Pictures do not belong in your copy. Repeat all the other data exactly.

────

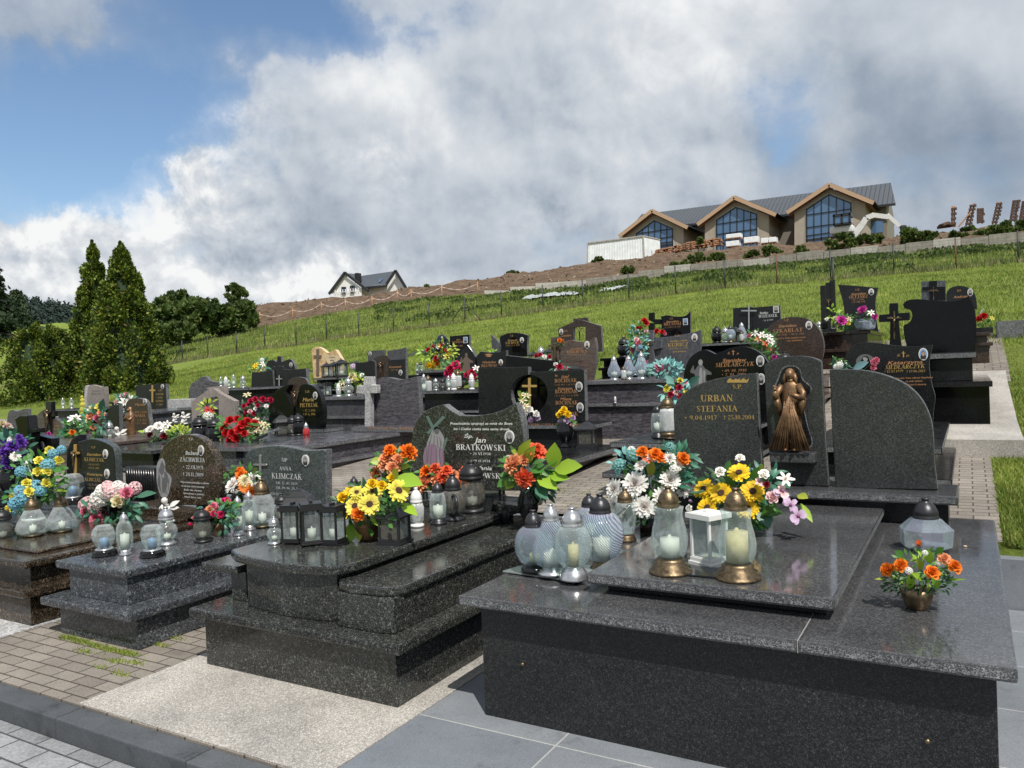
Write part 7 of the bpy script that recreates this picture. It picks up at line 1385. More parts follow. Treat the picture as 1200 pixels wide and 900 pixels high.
# ================================================================= TREES
M['thuja']=leafmat('thuja_scales',[(0,(.02,.045,.008)),(.3,(.055,.10,.014)),(.65,(.13,.19,.026)),(.93,(.22,.27,.04)),(1,(.18,.11,.05))],.6,.2,1.6)
M['hedge']=leafmat('shrub_leaves',[(0,(.03,.06,.015)),(.5,(.065,.11,.028)),(.85,(.12,.17,.05)),(1,(.18,.21,.08))],.6,.2,.5)
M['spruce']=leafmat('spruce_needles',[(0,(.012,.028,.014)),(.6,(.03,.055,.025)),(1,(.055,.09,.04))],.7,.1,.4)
M['weed']=leafmat('weed_leaves',[(0,(.04,.08,.02)),(.5,(.085,.14,.03)),(.9,(.15,.20,.055)),(1,(.22,.23,.09))],.6,.25,.8)
M['bark']=plain('bark',(.10,.07,.05),.9,bump=1,bscale=20,var=.4)
def leafcloud(name,centres,sizes,mat,parent,off,seed=1,aspect=.45,updir=.5):
    """centres (n,3), outward (n,3) -> one small folded leaf clump each (two triangles)"""
    r=np.random.default_rng(seed); c=np.array([x[0] for x in centres],dtype=float)-np.array(off); o=np.array([x[1] for x in centres],dtype=float); n=len(c); s=np.array(sizes)[:,None]
    d=o+r.normal(0,.55,(n,3)); d[:,2]+=updir; d/=np.linalg.norm(d,axis=1)[:,None]
    a=np.cross(d,r.normal(0,1,(n,3))); a/=np.linalg.norm(a,axis=1)[:,None]; nn=np.cross(d,a)
    v=np.zeros((n,4,3)); v[:,0]=c-d*s*.5; v[:,1]=c+a*s*aspect+nn*s*.12; v[:,2]=c+d*s*.75; v[:,3]=c-a*s*aspect+nn*s*.12
    me=bpy.data.meshes.new(name); me.vertices.add(4*n); me.vertices.foreach_set('co',v.reshape(-1)); me.loops.add(4*n); me.loops.foreach_set('vertex_index',np.arange(4*n,dtype=np.int32)); me.polygons.add(n); me.polygons.foreach_set('loop_start',np.arange(0,4*n,4,dtype=np.int32)); me.update(); me.validate(); me.materials.append(mat)
    ob=bpy.data.objects.new(name,me); COL.objects.link(ob); ob.parent=parent; return ob
def thuja(label,px,ybase,ytop,wpx,Y,shape,n,seed,gp):
    b=P(px,ybase,Y); k=mpp(b); h=(ybase-ytop)*k; Rm=wpx*k/2; b.z-=.2; root=thing('thuja',label,'tree',b,gp)
    q=random.Random(seed); cs=[];sz=[]
    # sub-plumes: upright sprays that give the uneven outline
    pl=[]
    for i in range(210):
        z=q.random()**1.1; a=q.uniform(0,2*PI); r=Rm*shape(z)*q.uniform(.62,1.10); pl.append((math.cos(a)*r,math.sin(a)*r,z*h*.96,q.uniform(.08,.20)*Rm*1.5,q.uniform(.5,1.1)))
    pl=[(x,y,z,r*(1.12-.80*z/h),e) for x,y,z,r,e in pl]+[(0,0,h*(.90+.012*k),Rm*.055*(1-k/9),1) for k in range(9)]
    for i in range(n):
        x,y,z,r,el_=pl[q.randrange(len(pl))]; u=Vector((q.gauss(0,1),q.gauss(0,1),q.gauss(0,1.0))).normalized(); rad=q.random()**.4
        p=Vector((x,y,z))+Vector((u.x*r*rad,u.y*r*rad,u.z*r*1.7*rad))
        if p.z<.1: p.z=.1+q.random()*.4
        cs.append((b+p,Vector((x,y,.1)).normalized()*.5+u*.7)); sz.append(.10*q.uniform(.6,1.4)*max(h/7,.75))
    leafcloud('crown',cs,sz,M['thuja'],root,b,seed,.42,.55)
    mb=MB(); mb.tube([b,b+Vector((.02,0,h*.5)),b+Vector((0,0,h*.92))],[Rm*.10,Rm*.07,.01],8)
    for i in range(26):
        x,y,z,_,_=pl[i*3]; mb.tube([b+Vector((0,0,max(z-h*.12,.1))),b+Vector((x*.6,y*.6,max(z-h*.03,.2))),b+Vector((x*.92,y*.92,z))],[.035,.022,.008],5)
    mb.build('trunk',M['bark'],root)
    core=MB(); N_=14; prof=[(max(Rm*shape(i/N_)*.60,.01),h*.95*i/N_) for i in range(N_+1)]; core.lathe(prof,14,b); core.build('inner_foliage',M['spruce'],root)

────

Output for this task |
Write part 7 of the bpy script that recreates this picture. It picks up at line 1385. More parts follow. Treat the picture as 1200 pixels wide and 900 pixels high.
# ================================================================= TREES
M['thuja']=leafmat('thuja_scales',[(0,(.02,.045,.008)),(.3,(.055,.10,.014)),(.65,(.13,.19,.026)),(.93,(.22,.27,.04)),(1,(.18,.11,.05))],.6,.2,1.6)
M['hedge']=leafmat('shrub_leaves',[(0,(.03,.06,.015)),(.5,(.065,.11,.028)),(.85,(.12,.17,.05)),(1,(.18,.21,.08))],.6,.2,.5)
M['spruce']=leafmat('spruce_needles',[(0,(.012,.028,.014)),(.6,(.03,.055,.025)),(1,(.055,.09,.04))],.7,.1,.4)
M['weed']=leafmat('weed_leaves',[(0,(.04,.08,.02)),(.5,(.085,.14,.03)),(.9,(.15,.20,.055)),(1,(.22,.23,.09))],.6,.25,.8)
M['bark']=plain('bark',(.10,.07,.05),.9,bump=1,bscale=20,var=.4)
def leafcloud(name,centres,sizes,mat,parent,off,seed=1,aspect=.45,updir=.5):
    """centres (n,3), outward (n,3) -> one small folded leaf clump each (two triangles)"""
    r=np.random.default_rng(seed); c=np.array([x[0] for x in centres],dtype=float)-np.array(off); o=np.array([x[1] for x in centres],dtype=float); n=len(c); s=np.array(sizes)[:,None]
    d=o+r.normal(0,.55,(n,3)); d[:,2]+=updir; d/=np.linalg.norm(d,axis=1)[:,None]
    a=np.cross(d,r.normal(0,1,(n,3))); a/=np.linalg.norm(a,axis=1)[:,None]; nn=np.cross(d,a)
    v=np.zeros((n,4,3)); v[:,0]=c-d*s*.5; v[:,1]=c+a*s*aspect+nn*s*.12; v[:,2]=c+d*s*.75; v[:,3]=c-a*s*aspect+nn*s*.12
    me=bpy.data.meshes.new(name); me.vertices.add(4*n); me.vertices.foreach_set('co',v.reshape(-1)); me.loops.add(4*n); me.loops.foreach_set('vertex_index',np.arange(4*n,dtype=np.int32)); me.polygons.add(n); me.polygons.foreach_set('loop_start',np.arange(0,4*n,4,dtype=np.int32)); me.update(); me.validate(); me.materials.append(mat)
    ob=bpy.data.objects.new(name,me); COL.objects.link(ob); ob.parent=parent; return ob
def thuja(label,px,ybase,ytop,wpx,Y,shape,n,seed,gp):
    b=P(px,ybase,Y); k=mpp(b); h=(ybase-ytop)*k; Rm=wpx*k/2; b.z-=.2; root=thing('thuja',label,'tree',b,gp)
    q=random.Random(seed); cs=[];sz=[]
    # sub-plumes: upright sprays that give the uneven outline
    pl=[]
    for i in range(210):
        z=q.random()**1.1; a=q.uniform(0,2*PI); r=Rm*shape(z)*q.uniform(.62,1.10); pl.append((math.cos(a)*r,math.sin(a)*r,z*h*.96,q.uniform(.08,.20)*Rm*1.5,q.uniform(.5,1.1)))
    pl=[(x,y,z,r*(1.12-.80*z/h),e) for x,y,z,r,e in pl]+[(0,0,h*(.90+.012*k),Rm*.055*(1-k/9),1) for k in range(9)]
    for i in range(n):
        x,y,z,r,el_=pl[q.randrange(len(pl))]; u=Vector((q.gauss(0,1),q.gauss(0,1),q.gauss(0,1.0))).normalized(); rad=q.random()**.4
        p=Vector((x,y,z))+Vector((u.x*r*rad,u.y*r*rad,u.z*r*1.7*rad))
        if p.z<.1: p.z=.1+q.random()*.4
        cs.append((b+p,Vector((x,y,.1)).normalized()*.5+u*.7)); sz.append(.10*q.uniform(.6,1.4)*max(h/7,.75))
    leafcloud('crown',cs,sz,M['thuja'],root,b,seed,.42,.55)
    mb=MB(); mb.tube([b,b+Vector((.02,0,h*.5)),b+Vector((0,0,h*.92))],[Rm*.10,Rm*.07,.01],8)
    for i in range(26):
        x,y,z,_,_=pl[i*3]; mb.tube([b+Vector((0,0,max(z-h*.12,.1))),b+Vector((x*.6,y*.6,max(z-h*.03,.2))),b+Vector((x*.92,y*.92,z))],[.035,.022,.008],5)
    mb.build('trunk',M['bark'],root)
    core=MB(); N_=14; prof=[(max(Rm*shape(i/N_)*.60,.01),h*.95*i/N_) for i in range(N_+1)]; core.lathe(prof,14,b); core.build('inner_foliage',M['spruce'],root)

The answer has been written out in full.